If I had given the talk on Thursday, I would have told the children this: “Graduating SEA girls and boys, what we adults have been hiding from you is that we can’t really pass on any values to you, because we have very few ourselves. “Our grandparents’ generation worked hard, but our generation was mollycoddled, and never taught right from wrong. “Lacking an ancient civilisation, we quickly forgot our Indian, African, Chinese, and European values. We got very greedy. Those who made money in business, professions, and politics mostly practised without integrity. Our utmost thought was that of our bank accounts, ‘popularity’ and being seen at the right places. “Our ‘culture’ is base: chutney and soca, where you see adults practically have sex on the streets.

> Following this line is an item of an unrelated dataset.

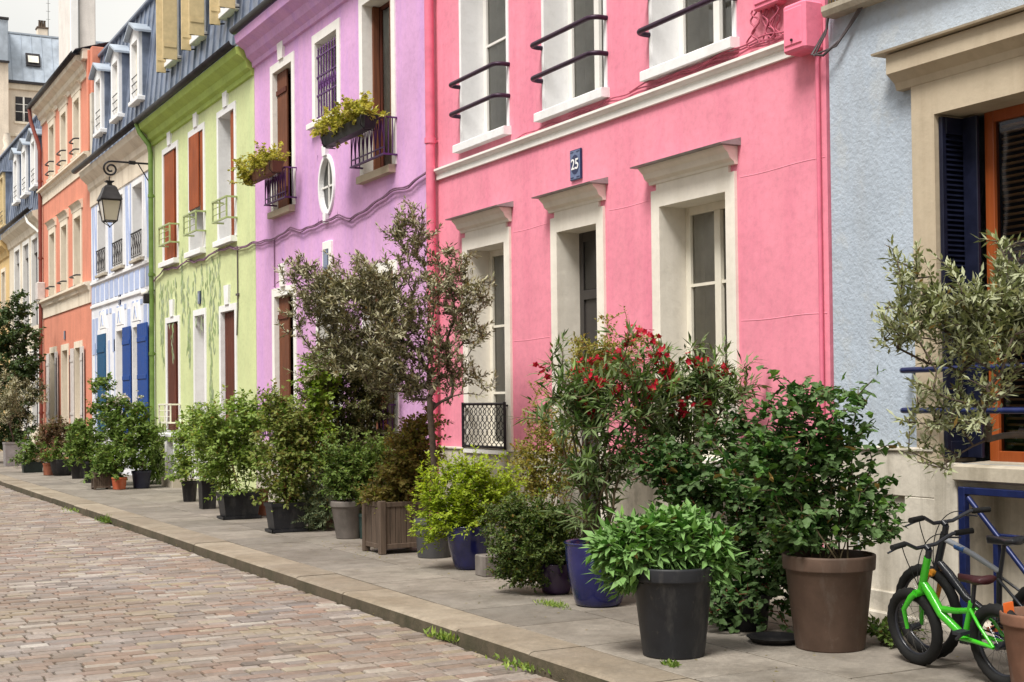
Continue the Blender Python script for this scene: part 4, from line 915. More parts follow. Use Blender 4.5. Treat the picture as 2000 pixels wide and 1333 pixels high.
# ================================================================== DISTANT BUILDINGS
def far_block():
    r = empty('apartment_block', (17, 104, 0), 'distant cream apartment block with pale zinc roof and skylight at the street end', 'building')
    x0, x1, Y = 14.4, 26, 104.0; ze = 25.2
    b = mb('far_wall'); b.box(x0, x1, Y, Y+10, -.1, ze); b.box(8, x0-.01, Y-.6, Y+10, -.1, 26.4); b.build('wall', r)
    c = mb('cream_trim'); c.box(x0, x1, Y-.18, Y-.01, ze-.55, ze-.1, .04); c.box(x0, x1, Y-.2, Y-.01, 21.2, 21.45, .04); c.build('cornice', r)
    z = mb('zinc_light'); z.add([(x0, Y-.2, ze), (x1, Y-.2, ze), (x1, Y+1.3, ze+3.9), (x0, Y+1.3, ze+3.9), (x0, Y+10, ze), (x1, Y+10, ze)], [(0, 1, 2, 3), (3, 2, 5, 4), (0, 3, 4), (1, 5, 2)])
    for k in range(14): x = x0+.35+k*.72; z.add([(x, Y-.25, ze), (x+.04, Y-.25, ze), (x+.04, Y+1.25, ze+3.9), (x, Y+1.25, ze+3.9), (x, Y-.2, ze-.03), (x+.04, Y-.2, ze-.03), (x+.04, Y+1.3, ze+3.87), (x, Y+1.3, ze+3.87)], [(0, 1, 2, 3), (0, 4, 5, 1), (0, 3, 7, 4), (1, 5, 6, 2)])
    z.box(x0, x1, Y+1.22, Y+1.3, ze+3.85, ze+3.97); z.box(8, x0-.02, Y-.7, Y+3, 26.4, 29.5, .05); z.mat('gutter'); z.box(x0-.05, x1, Y-.36, Y-.22, ze-.12, ze+.06); z.box(8, x0+.04, Y-.85, Y-.71, 26.35, 26.5); z.box(8, x0+.02, Y-.8, Y+3.1, 29.5, 29.65)
    rf = z.build('roof', r)
    s = mb('gutter'); o_ = .18; g0, g1 = .385*1.35, .385*2.35
    s.add([(15.75, Y+g0-.2-o_, ze+1.35), (16.75, Y+g0-.2-o_, ze+1.35), (16.75, Y+g1-.2-o_, ze+2.35), (15.75, Y+g1-.2-o_, ze+2.35), (15.75, Y+g0, ze+1.3), (16.75, Y+g0, ze+1.3), (16.75, Y+g1, ze+2.3), (15.75, Y+g1, ze+2.3)], [(0, 1, 2, 3), (0, 4, 5, 1), (1, 5, 6, 2), (3, 7, 4, 0), (2, 6, 7, 3)])
    s.mat('curtain'); s.add([(15.88, Y+g0-.2-o_-.0, ze+1.6), (16.62, Y+g0-.2-o_, ze+1.6), (16.62, Y+g1-.32-o_, ze+2.15), (15.88, Y+g1-.32-o_, ze+2.15)], [(0, 1, 2, 3)]); s.build('skylight', rf)
    ch = mb('far_wall'); ch.box(16.75, 17.5, Y+1.5, Y+2.2, ze+3.6, ze+4.55, .05); ch.mat('oldwood'); ch.box(16.7, 17.55, Y+1.45, Y+2.25, ze+4.55, ze+4.65)
    for x in (16.95, 17.12, 17.3): ch.lathe([(.10, 0), (.08, .5), (.11, .55)], (x, Y+1.85, ze+4.65), 10)
    ch.build('chimney', rf)
    a = mb('antenna'); a.tube([(17.6, Y+2.0, ze+3.5), (17.6, Y+2.0, ze+9)], .025, 5)
    for k in range(4): a.tube([(17.45, Y+2.0, ze+5.4+k*.6), (17.75, Y+2.0, ze+5.4+k*.6)], .015, 4)
    a.build('antenna', rf)
    for (x, zz) in ((14.95, 22.45), (17.2, 22.45), (19.4, 22.45), (14.95, 19.0), (17.2, 19.0), (19.4, 19.0)):
        f = mb('cream_trim'); f.box(x-.1, x+1.22, Y-.10, Y-.005, zz-.28, zz-.1, .02); f.mat('gutter'); f.box(x, x+1.12, Y-.05, Y-.003, zz-.08, zz+1.7); f.mat('pvc_white'); f.box(x+.50, x+.62, Y-.085, Y-.045, zz-.08, zz+1.7)
        for k in (.6, 1.15): f.box(x, x+1.12, Y-.075, Y-.046, zz+k-.02, zz+k+.02)
        f.mat('iron')
        for k in range(9): f.tube([(x+.06+k*.12, Y-.12, zz-.08), (x+.06+k*.12, Y-.12, zz+.5)], .012, 4)
        f.build('window', r)
far_block()
def tower():
    r = empty('tower_block', (14, 80, 0), 'plain off-white rendered tower rising behind the orange house', 'building')
    b = mb('tower_wall'); b.box(13.98, 15.30, 77, 80.8, -.1, 46, .05); b.build('wall', r)
    p = mb('white_trim'); p.box(13.92, 14.34, 76.80, 76.995, 2, 46, .03); p.mat('antenna'); p.tube([(14.38, 76.93, 2), (14.38, 76.93, 46)], .05, 6); p.build('pilaster', r)
tower()
c_ = mb('far_wall'); c_.box(8.42, 8.72, 61.8, 62.4, 8, 12.6, .03); c_.lathe([(.12, 0), (.20, .15), (.12, .3), (.18, .55), (.13, .8), (.15, .85)], (8.57, 62.1, 12.6), 12); c_.mat('far_wall')
tag(c_.build('chimney_stack'), 'cream chimney stack with clay pot behind the mansard of the cream house', 'chimney')

# houses on the other side of the street (mirrored in the panes)
OPP = [('cream_wall', 'cream'), ('yellow_wall', 'ochre'), ('blue_wall', 'blue-grey'), ('white_wall', 'white'), ('orange_wall', 'salmon'), ('cream_trim', 'sand'), ('white_trim', 'pale grey')]
for i, (m_, nm) in enumerate(OPP):
    a = -6+i*8.0; b = a+7.97; X = -6.4
    r = empty('row_house', (X, (a+b)/2, 0), nm+' two-storey house on the opposite side of the street', 'house')
    w_ = mb(m_); w_.box(X-8, X, a, b, -.1, 7.9); w_.build('wall', r)
    z_ = mb('zinc'); z_.add([(X+.1, a, 7.9), (X+.1, b, 7.9), (X-1.2, b, 9.6), (X-1.2, a, 9.6), (X-8, a, 9.0), (X-8, b, 9.0), (X-8, a, 7.9), (X-8, b, 7.9)], [(0, 1, 2, 3), (3, 2, 5, 4), (0, 3, 4, 6), (1, 7, 5, 2)]); z_.build('roof', r)
    for q in range(3):
        for zz in (1.0, 4.7):
            y0 = a+.8+q*2.5; f = mb('white_trim'); f.box(X-.02, X+.05, y0-.12, y0+1.12, zz-.1, zz+2.35, .01); f.mat('dark_room'); f.box(X, X+.06, y0, y0+1.0, zz, zz+2.2); f.mat('pvc_white'); f.box(X, X+.07, y0+.46, y0+.54, zz, zz+2.2); f.build('window', r)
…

And mindless ‘comedy’ that lacks substance.

“The leaders of your country spent money on corrupt projects they felt were extensions of themselves, buildings, stadiums, events—self-aggrandisement. “In the meantime, your leaders were deliberately breeding the kind of man who brutally killed a schoolgirl who was just a year younger than you. “They did this with an education system that firstly ejected people out of the school system at your age, and secondly by letting their teachers push illiterate people through and out the system, as illiterate as they were when they started. “The adults around you failed you because they failed to teach their children right from wrong.

“Children were abused and mothers did nothing. Women were hit and killed, and instead of getting justice, these women were shunned. “Wealthy parents created a sense of entitlement for their children, bought their children’s love, instead of teaching them values.


“Governments created three generations of entitlement for their voters. Everyone was crippled. “So you are now graduating in an amoral country, where the voiceless minority know right from wrong, where we spend less on health and education than a small tourist island like Barbados. “You are at sea. I pray you find some twig, some raft, and save yourselves, and then begin to protect your generation from us. “I apologise to all for the death of your schoolmate.

“There are no monsters ‘out there.’ The monsters are all around you, in your home, in your Parliament, in the doctors, lawyers and professionals you meet. “I’m so sorry. In Tecia’s name, continue to climb that mountain without us. “Don’t look back to us for guidance (we have none), and when you get to the top, if you can, forgive us; save us.”